• [Request]:
Exactly the lines from the start of the data below through the line that contains "(.56, .53, .55))])" are to be copied, with pictures left out.

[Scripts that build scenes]
┌──
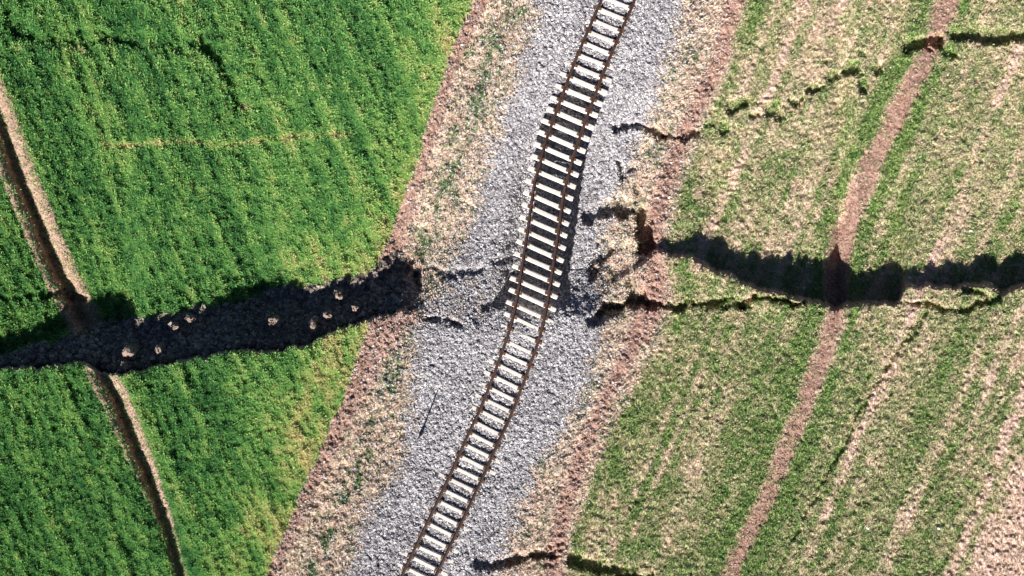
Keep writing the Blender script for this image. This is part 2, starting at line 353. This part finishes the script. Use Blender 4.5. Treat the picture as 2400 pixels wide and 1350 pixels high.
def ground_material():
    g = NT('ground_soil_and_gravel', .95, .08)
    za = g.n('ShaderNodeSeparateColor'); g.l(g.attr('zone_a').outputs['Color'], za.inputs[0])
    zb = g.n('ShaderNodeSeparateColor'); g.l(g.attr('zone_b').outputs['Color'], zb.inputs[0])
    zc_ = g.n('ShaderNodeSeparateColor'); g.l(g.attr('zone_c').outputs['Color'], zc_.inputs[0])
    n1 = g.noise(7, 4, .75); n2 = g.noise(16, 2, .7); n3 = g.noise(1.3, 4, .6)
    # crop green
    crop_c = g.ramp(n1, [(.30, (.010, .050, .018)), (.5, (.035, .125, .035)), (.7, (.12, .24, .07))])
    crop_y = g.ramp(n1, [(.30, (.05, .075, .015)), (.5, (.20, .24, .045)), (.7, (.40, .36, .12))])
    crop_c = g.mix(zc_.outputs[0], crop_c, crop_y)
    # right-hand field
    straw = g.ramp(n1, [(.28, (.16, .115, .08)), (.5, (.58, .45, .32)), (.72, (.80, .66, .52))])
    fgreen = g.ramp(n1, [(.28, (.045, .10, .03)), (.5, (.19, .28, .08)), (.72, (.40, .45, .17))])
    pinky = g.ramp(n2, [(.3, (.30, .19, .155)), (.5, (.60, .42, .35)), (.7, (.80, .61, .53))])
    straw = g.mix(zb.outputs[2], straw, pinky)
    fld = g.mix(zc_.outputs[1], straw, fgreen)
    # soil
    soil_c = g.ramp(n1, [(.25, (.15, .085, .07)), (.5, (.39, .235, .19)), (.74, (.60, .41, .34))])
    soil_c = g.mix(g.attr('red_earth').outputs['Fac'], soil_c, g.ramp(n1, [(.25, (.12, .062, .048)), (.5, (.30, .175, .132)), (.74, (.48, .315, .25))]))
    soil_p = g.ramp(n2, [(.3, (.36, .235, .18)), (.7, (.60, .43, .345))])
    soil_c = g.mix(zc_.outputs[2], soil_c, soil_p)
    # dry verge grass and green weeds
    dry_c = g.ramp(n1, [(.28, (.18, .13, .09)), (.5, (.60, .47, .36)), (.72, (.80, .68, .56))])
    weed_c = g.ramp(n2, [(.3, (.04, .08, .03)), (.6, (.14, .21, .08))])
    w = g.attr('weed').outputs['Fac']
    dry_c = g.mix(w, dry_c, weed_c)
    # ballast
    bal_c = g.ramp(n2, [(.3, (.10, .09, .105)), (.5, (.34, .31, .335)), (.7, (.56, .53, .55))])
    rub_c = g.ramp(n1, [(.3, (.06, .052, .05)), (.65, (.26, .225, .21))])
    c = dry_c
    c = g.mix(zb.outputs[0], c, crop_c)
    c = g.mix(zb.outputs[1], c, fld)
    c = g.mix(za.outputs[1], c, soil_c)
    c = g.mix(za.outputs[0], c, bal_c)
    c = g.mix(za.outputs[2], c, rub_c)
    g.out(c)
    bump = g.n('ShaderNodeBump'); bump.inputs['Strength'].default_value = .5; bump.inputs['Distance'].default_value = .06
    g.l(n2, bump.inputs['Height']); g.l(bump.outputs[0], g.b.inputs['Normal'])
    return g.m

def tint_material(name, stops, rough=.85, trans=0, attr='tint'):
    g = NT(name, rough, .12)
    col = g.ramp(g.attr(attr).outputs['Fac'], stops)
    g.out(col)
    if trans:
        tr = g.n('ShaderNodeBsdfTranslucent'); g.l(col, tr.inputs['Color'])
        mx = g.n('ShaderNodeMixShader'); mx.inputs[0].default_value = trans
        g.l(g.b.outputs[0], mx.inputs[1]); g.l(tr.outputs[0], mx.inputs[2])
        g.l(mx.outputs[0], g.t.nodes['Material Output'].inputs['Surface'])
    return g.m

M_GROUND = ground_material()

# ------------------------------------------------------------------ object helpers
def link(o): COL.objects.link(o); return o

def np_mesh(name, verts, faces, mat, smooth=False):
    """faces: (n,k) index array"""
    me = bpy.data.meshes.new(name)
    nf, k = faces.shape
    me.vertices.add(len(verts)); me.vertices.foreach_set('co', np.ascontiguousarray(verts, np.float32).ravel())
    me.loops.add(nf * k); me.loops.foreach_set('vertex_index', np.ascontiguousarray(faces, np.int32).ravel())
    me.polygons.add(nf); me.polygons.foreach_set('loop_start', np.arange(0, nf * k, k, dtype=np.int32))
    me.polygons.foreach_set('use_smooth', np.full(nf, smooth, bool))
    me.update(calc_edges=True)
    if mat: me.materials.append(mat)
    return me

def tag(o, label=None, cat=None, group=None, kind=None):
    if label: o['label'] = label
    if cat: o['category'] = cat
    if group: o['group'] = group
    if kind: o['kind'] = kind
    return o

def set_col(me, name, arr):
    a = me.attributes.new(name, 'FLOAT_COLOR', 'POINT')
    a.data.foreach_set('color', np.ascontiguousarray(arr, np.float32).ravel())

def set_f(me, name, arr, dom='POINT'):
    a = me.attributes.new(name, 'FLOAT', dom)
    a.data.foreach_set('value', np.ascontiguousarray(arr, np.float32).ravel())

# ------------------------------------------------------------------ terrain pieces
P = np.stack([X, Y, Z], -1).reshape(-1, 3)
one = np.ones_like(U)
edge_soil = np.exp(-((U - g_edge - 22) / 17.0) ** 2) * np.clip(verge, 0, 1) + .7 * soil_R_band + .65 * strip * field
ZA = np.stack([ball, soil * (1 - .0 * ball), rubble, one], -1).reshape(-1, 4)
ZB = np.stack([crop, field, pink, one], -1).reshape(-1, 4)
ZC = np.stack([yel, gmask, pale, one], -1).reshape(-1, 4)
WD = weed.reshape(-1); ES = np.clip(edge_soil, 0, 1).reshape(-1)
idx = np.arange(NV * NU).reshape(NV, NU)
F = np.stack([idx[:-1, :-1], idx[1:, :-1], idx[1:, 1:], idx[:-1, 1:]], -1).reshape(-1, 4)
def fc(a): return (a[:-1, :-1] + a[1:, 1:]).reshape(-1) * .5
zone = np.zeros(len(F), int)                        # 0 verge
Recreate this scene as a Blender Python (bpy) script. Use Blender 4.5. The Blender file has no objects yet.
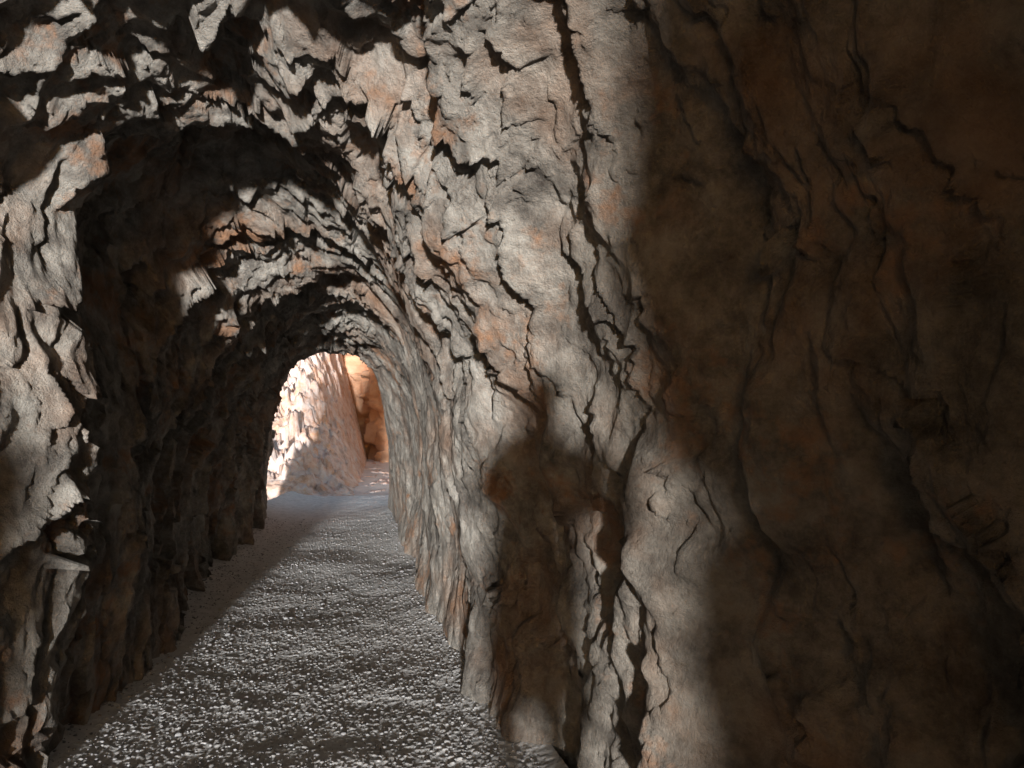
import bpy, math, random
import numpy as np
from mathutils import Vector, noise
random.seed(4)
scene=bpy.context.scene
N=noise.noise; FR=noise.fractal; VO=noise.voronoi; CV=noise.cell_vector
RM=noise.ridged_multi_fractal

def interp(t, xs, ys):
    return float(np.interp(t,xs,ys))
def facet(p, off=0.5):
    d,pts=VO(p)
    c=pts[0]
    r=CV(c); 
    return (p-c).dot(Vector((r[0]-.5,r[1]-.5,r[2]-.5)))*2.0+(r[0]-.5)*off

def mesh_from(name,V,F,mat,smooth=True):
    me=bpy.data.meshes.new(name); k=F.shape[1]
    me.vertices.add(len(V)); me.vertices.foreach_set('co',np.asarray(V,dtype=np.float32).ravel())
    me.loops.add(F.size); me.loops.foreach_set('vertex_index',F.ravel().astype(np.int32))
    me.polygons.add(len(F)); me.polygons.foreach_set('loop_start',np.arange(0,F.size,k,dtype=np.int32))
    me.polygons.foreach_set('loop_total',np.full(len(F),k,dtype=np.int32))
    me.polygons.foreach_set('use_smooth',np.full(len(F),smooth,dtype=bool))
    me.update(); me.validate()
    ob=bpy.data.objects.new(name,me); scene.collection.objects.link(ob)
    me.materials.append(mat); return ob
def make_grid(name, P, nr, nc, mat):
    idx=np.arange(nr*nc).reshape(nr,nc)
    q=np.stack([idx[:-1,:-1],idx[1:,:-1],idx[1:,1:],idx[:-1,1:]],axis=-1).reshape(-1,4)
    return mesh_from(name,P,q,mat)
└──
• [Task solution]:
Keep writing the Blender script for this image. This is part 2, starting at line 353. This part finishes the script. Use Blender 4.5. Treat the picture as 2400 pixels wide and 1350 pixels high.
def ground_material():
    g = NT('ground_soil_and_gravel', .95, .08)
    za = g.n('ShaderNodeSeparateColor'); g.l(g.attr('zone_a').outputs['Color'], za.inputs[0])
    zb = g.n('ShaderNodeSeparateColor'); g.l(g.attr('zone_b').outputs['Color'], zb.inputs[0])
    zc_ = g.n('ShaderNodeSeparateColor'); g.l(g.attr('zone_c').outputs['Color'], zc_.inputs[0])
    n1 = g.noise(7, 4, .75); n2 = g.noise(16, 2, .7); n3 = g.noise(1.3, 4, .6)
    # crop green
    crop_c = g.ramp(n1, [(.30, (.010, .050, .018)), (.5, (.035, .125, .035)), (.7, (.12, .24, .07))])
    crop_y = g.ramp(n1, [(.30, (.05, .075, .015)), (.5, (.20, .24, .045)), (.7, (.40, .36, .12))])
    crop_c = g.mix(zc_.outputs[0], crop_c, crop_y)
    # right-hand field
    straw = g.ramp(n1, [(.28, (.16, .115, .08)), (.5, (.58, .45, .32)), (.72, (.80, .66, .52))])
    fgreen = g.ramp(n1, [(.28, (.045, .10, .03)), (.5, (.19, .28, .08)), (.72, (.40, .45, .17))])
    pinky = g.ramp(n2, [(.3, (.30, .19, .155)), (.5, (.60, .42, .35)), (.7, (.80, .61, .53))])
    straw = g.mix(zb.outputs[2], straw, pinky)
    fld = g.mix(zc_.outputs[1], straw, fgreen)
    # soil
    soil_c = g.ramp(n1, [(.25, (.15, .085, .07)), (.5, (.39, .235, .19)), (.74, (.60, .41, .34))])
    soil_c = g.mix(g.attr('red_earth').outputs['Fac'], soil_c, g.ramp(n1, [(.25, (.12, .062, .048)), (.5, (.30, .175, .132)), (.74, (.48, .315, .25))]))
    soil_p = g.ramp(n2, [(.3, (.36, .235, .18)), (.7, (.60, .43, .345))])
    soil_c = g.mix(zc_.outputs[2], soil_c, soil_p)
    # dry verge grass and green weeds
    dry_c = g.ramp(n1, [(.28, (.18, .13, .09)), (.5, (.60, .47, .36)), (.72, (.80, .68, .56))])
    weed_c = g.ramp(n2, [(.3, (.04, .08, .03)), (.6, (.14, .21, .08))])
    w = g.attr('weed').outputs['Fac']
    dry_c = g.mix(w, dry_c, weed_c)
    # ballast
    bal_c = g.ramp(n2, [(.3, (.10, .09, .105)), (.5, (.34, .31, .335)), (.7, (.56, .53, .55))])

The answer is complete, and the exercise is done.